Wednesday, June 24, 2020

MST3K Top 25: #25, "Alien From L.A."

A while back, my wife sent me a top 25 list of MST3K episodes, and we've gradually been working our way through them during quarantine, at the rate of one or two a week. The boys love Mike and/or Joel and/or Jonah and the bots, so it's a nice time to gather 'round and laugh together. Because Facebook is basically my living room and I generally end up talking about bad movies with people in my living room, imma gonna do that now.

 

The first movie on the list is "Alien From L.A.," a Golan Globus production directed by Albert Pyun. People who are at all into B-movies are already groaning and rolling their eyes - Golan Globus and Cannon Films are among the worst studios ... ever, really, and Albert Pyun was one of their favourite directors because he was cheap, and worked fast.
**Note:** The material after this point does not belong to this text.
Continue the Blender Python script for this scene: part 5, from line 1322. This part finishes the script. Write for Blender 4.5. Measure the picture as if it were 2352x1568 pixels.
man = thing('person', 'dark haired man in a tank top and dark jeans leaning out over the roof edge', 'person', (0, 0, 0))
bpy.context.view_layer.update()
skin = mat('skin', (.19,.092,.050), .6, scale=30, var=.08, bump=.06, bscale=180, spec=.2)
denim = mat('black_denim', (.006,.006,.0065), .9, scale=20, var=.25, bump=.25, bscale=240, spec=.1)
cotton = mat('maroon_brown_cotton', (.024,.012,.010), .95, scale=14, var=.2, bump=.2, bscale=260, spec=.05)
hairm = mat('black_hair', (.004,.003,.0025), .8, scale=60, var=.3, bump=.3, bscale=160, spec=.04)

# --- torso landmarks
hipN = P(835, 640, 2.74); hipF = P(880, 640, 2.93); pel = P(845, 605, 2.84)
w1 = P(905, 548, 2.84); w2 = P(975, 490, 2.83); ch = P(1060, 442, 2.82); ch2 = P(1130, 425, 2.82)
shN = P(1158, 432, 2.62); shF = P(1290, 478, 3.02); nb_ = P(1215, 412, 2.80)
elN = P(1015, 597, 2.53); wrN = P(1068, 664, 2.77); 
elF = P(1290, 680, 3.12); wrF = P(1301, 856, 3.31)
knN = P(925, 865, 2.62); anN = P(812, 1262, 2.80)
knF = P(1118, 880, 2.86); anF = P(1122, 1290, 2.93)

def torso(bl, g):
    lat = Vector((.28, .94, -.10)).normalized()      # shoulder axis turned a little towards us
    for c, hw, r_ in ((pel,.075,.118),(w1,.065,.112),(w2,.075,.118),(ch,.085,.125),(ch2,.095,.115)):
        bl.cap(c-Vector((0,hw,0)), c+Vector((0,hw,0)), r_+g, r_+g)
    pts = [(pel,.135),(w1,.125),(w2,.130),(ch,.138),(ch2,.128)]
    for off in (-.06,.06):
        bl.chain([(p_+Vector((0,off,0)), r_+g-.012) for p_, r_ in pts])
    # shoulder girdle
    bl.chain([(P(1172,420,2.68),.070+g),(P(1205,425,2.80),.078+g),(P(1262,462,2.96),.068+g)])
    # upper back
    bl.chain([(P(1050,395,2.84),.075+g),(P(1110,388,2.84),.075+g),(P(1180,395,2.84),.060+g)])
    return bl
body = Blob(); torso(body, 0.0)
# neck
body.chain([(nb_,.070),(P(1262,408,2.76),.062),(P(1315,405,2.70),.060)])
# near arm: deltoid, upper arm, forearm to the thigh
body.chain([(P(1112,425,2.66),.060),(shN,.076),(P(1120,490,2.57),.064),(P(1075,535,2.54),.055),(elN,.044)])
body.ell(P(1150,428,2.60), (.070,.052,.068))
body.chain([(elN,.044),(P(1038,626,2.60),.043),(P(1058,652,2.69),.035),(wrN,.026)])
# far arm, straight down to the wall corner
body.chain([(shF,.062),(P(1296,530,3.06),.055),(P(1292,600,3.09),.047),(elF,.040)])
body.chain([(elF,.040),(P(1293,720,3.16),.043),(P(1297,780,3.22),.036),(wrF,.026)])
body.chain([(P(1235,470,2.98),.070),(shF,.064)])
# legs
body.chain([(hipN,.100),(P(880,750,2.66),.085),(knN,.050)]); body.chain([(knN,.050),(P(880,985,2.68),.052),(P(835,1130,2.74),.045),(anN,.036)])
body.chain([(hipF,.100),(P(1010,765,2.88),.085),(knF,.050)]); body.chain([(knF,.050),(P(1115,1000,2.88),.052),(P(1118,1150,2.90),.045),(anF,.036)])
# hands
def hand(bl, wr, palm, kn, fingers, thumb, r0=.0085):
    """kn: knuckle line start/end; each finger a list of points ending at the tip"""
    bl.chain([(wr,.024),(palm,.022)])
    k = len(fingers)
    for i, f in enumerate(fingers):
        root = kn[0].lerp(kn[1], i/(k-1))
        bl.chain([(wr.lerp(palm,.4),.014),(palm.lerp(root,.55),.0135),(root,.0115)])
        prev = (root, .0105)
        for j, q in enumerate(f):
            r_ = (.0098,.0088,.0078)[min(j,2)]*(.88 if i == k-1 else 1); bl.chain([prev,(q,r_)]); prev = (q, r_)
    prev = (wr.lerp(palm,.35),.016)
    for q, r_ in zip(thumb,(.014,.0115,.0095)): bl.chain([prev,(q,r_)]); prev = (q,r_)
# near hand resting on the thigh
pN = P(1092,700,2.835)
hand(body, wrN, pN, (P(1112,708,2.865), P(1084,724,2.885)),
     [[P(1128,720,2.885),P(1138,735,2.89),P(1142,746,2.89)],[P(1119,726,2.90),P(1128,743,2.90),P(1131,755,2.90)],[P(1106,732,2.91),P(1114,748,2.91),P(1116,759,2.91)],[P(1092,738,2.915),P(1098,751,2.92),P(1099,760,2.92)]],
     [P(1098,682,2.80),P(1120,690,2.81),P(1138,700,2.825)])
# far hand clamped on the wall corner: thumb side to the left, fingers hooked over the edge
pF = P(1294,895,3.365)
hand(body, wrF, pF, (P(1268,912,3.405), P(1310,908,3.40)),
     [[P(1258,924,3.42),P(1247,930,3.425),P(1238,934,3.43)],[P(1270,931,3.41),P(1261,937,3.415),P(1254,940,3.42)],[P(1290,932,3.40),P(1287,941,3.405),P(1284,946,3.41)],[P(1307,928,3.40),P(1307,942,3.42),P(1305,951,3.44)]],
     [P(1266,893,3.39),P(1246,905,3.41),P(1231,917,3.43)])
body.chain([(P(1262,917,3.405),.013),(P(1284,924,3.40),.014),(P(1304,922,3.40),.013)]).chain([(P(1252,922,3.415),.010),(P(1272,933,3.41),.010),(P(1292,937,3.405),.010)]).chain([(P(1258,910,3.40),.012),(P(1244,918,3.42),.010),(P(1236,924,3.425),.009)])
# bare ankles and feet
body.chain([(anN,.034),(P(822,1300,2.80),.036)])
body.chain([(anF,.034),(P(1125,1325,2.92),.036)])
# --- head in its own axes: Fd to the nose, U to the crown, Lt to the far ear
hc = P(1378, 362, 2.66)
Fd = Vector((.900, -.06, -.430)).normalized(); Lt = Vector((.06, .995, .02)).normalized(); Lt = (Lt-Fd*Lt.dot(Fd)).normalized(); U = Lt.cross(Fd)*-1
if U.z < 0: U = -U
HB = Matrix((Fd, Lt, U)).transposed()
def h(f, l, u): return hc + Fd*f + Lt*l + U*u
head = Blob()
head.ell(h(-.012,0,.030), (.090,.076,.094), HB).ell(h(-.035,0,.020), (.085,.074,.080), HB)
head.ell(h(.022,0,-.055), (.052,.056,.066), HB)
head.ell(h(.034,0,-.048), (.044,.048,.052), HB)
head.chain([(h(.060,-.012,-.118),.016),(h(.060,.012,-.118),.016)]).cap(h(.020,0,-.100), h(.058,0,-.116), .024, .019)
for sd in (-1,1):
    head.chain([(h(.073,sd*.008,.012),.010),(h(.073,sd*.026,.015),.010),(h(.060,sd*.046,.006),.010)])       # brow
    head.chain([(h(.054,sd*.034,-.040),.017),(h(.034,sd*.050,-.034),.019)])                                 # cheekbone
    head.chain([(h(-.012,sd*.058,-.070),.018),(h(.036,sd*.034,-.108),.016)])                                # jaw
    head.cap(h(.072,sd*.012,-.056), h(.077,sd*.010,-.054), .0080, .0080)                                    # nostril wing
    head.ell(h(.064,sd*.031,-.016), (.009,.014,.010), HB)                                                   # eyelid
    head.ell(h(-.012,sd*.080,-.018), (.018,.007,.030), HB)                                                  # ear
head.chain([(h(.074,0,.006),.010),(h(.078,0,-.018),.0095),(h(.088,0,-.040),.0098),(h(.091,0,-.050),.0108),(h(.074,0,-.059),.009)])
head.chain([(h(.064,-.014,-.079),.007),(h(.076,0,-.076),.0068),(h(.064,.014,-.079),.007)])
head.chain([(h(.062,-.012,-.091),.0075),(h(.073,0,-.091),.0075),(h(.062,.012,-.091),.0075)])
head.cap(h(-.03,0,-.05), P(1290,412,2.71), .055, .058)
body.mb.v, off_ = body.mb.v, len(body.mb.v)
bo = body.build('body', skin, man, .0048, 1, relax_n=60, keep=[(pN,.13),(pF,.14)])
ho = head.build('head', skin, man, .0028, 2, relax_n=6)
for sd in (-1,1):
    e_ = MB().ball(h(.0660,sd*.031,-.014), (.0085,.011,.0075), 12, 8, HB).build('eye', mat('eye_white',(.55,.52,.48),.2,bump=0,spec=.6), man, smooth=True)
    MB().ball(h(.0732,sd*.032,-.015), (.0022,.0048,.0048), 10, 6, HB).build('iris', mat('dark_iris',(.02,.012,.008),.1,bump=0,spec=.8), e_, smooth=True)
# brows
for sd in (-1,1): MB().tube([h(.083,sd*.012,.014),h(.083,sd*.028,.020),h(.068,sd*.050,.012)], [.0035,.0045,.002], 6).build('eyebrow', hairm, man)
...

He's probably best known for the 1990 Captain America movie, which is as terrible a movie as can exist and is a part of the genuinely terrible decisions that nearly drove Marvel Comics out of business.

 

That’s a story for another time, though, as there’s more than enough terribleness in “Alien From L.A.” for me to talk about. The movie came out in 1988, and is … loosely science fiction, so, of course, it had to have a gimmick. The first involves a shy, unattractive, nerdy heroine making a journey to the center of a hollow earth where she meets threatening weirdos who teach her the real meaning of self-esteem, such that when she returns to the surface, she is a bolder, more confident person.



The sec
ond, stranger gimmick, is that the shy, nerdy heroine is played by Kathy Ireland. Yes, that Kathy Ireland. In order to make us believe that Kathy frickin’ Ireland is unattractive, they dress her as frumpily as possible, give her glasses so massive and thick they could be used to focus an industrial laser and instruct her to talk in a high-pitched voice that sounds like some combination of nails on a chalkboard and a small child screaming. It’s genuinely the worst part of the entire part, and you’d better believe that Mike and the bots take every opportunity they can to make fun of it.

 

Our movie begins with her dad falling to his apparent death “in Africa,” before cutting to Los Angeles where young Wanda Saknussemm (that is not a spelling error) is dumped by her hunky boyfriend (Don Michael Paul) because they’re incompatible. And, frankly, he’s right, because she’s freakishly annoying and he has at least the vestiges of a personality.

 

She gets the letter about her father’s death, which leads to some immediate questions. Her father’s “death” consisted of going up a set of stairs in what looked to be an Egyptian tomb in the basement of an abandoned house, completely alone. I mean, saying that her father vanished would make sense, but the plot requires that she be pining for her father for the entire movie, so, here we are. By the way, as Mike and the bots point out, her emotional reaction to absolutely everything is staring absently into the middle distance, so we don’t get much actual pining. This is par for the course with a Pyun film - the plot and characters just sort of mill around on screen for the running time of the movie, and then it ends. Aren’t you looking forward to the plot description?

 

Well, it’s pretty short, really. Wanda heads off to “Africa,” where she goes to the same abandoned house and falls down the same hole at the top of the same stairs. She wakes up in an underground dystopia that looks like every single lava level that every single video game in the 90s had, with mostly red and purple rocky backdrops and periodic gouts of flame. There she and an underground dweller face off against a group of toughs where she learns that the underground is pretty much a hardscrabble dystopia, and loses the first layer of her unattractiveness - those massive glasses and her frumpy over-sweater.

 

And here’s where the meandering begins. She and the underground dweller, who inexplicably is attempting an Australian accent, go to the big city where it turns out that people from the surface world are wanted, for reasons. Well, sort of. For some reason, the powers that be don’t want anyone to be aware of the surface world, which is why they announce that she’s in the city over their public address system. After a costume change, she ends up hunted in a confusing series of “action” shots where she loses and gains at least two additional male love interests before finding her father and returning to the surface world. We close with her confronting her formal male love interest, now dressed as one expects Kathy Ireland to be dressed in the 80s - in a revealing bathing suit.

 

That’s … that’s it. That’s the movie, folks. It’s one hour and twenty-seven minutes of Kathy Ireland talking in a high-pitched, nasally voice and a whole bunch of questionable costume choices.

 

Final Rating: D-. This is a low rating, even for an Albert Pyun file, but even for him this is a cheap, generic sort of movie. There isn’t a single scene worth watching, really, and despite its short running time it still manages to feel plodding and slow. Do not watch without the MST3K crew, or an equal astute group of jokesters.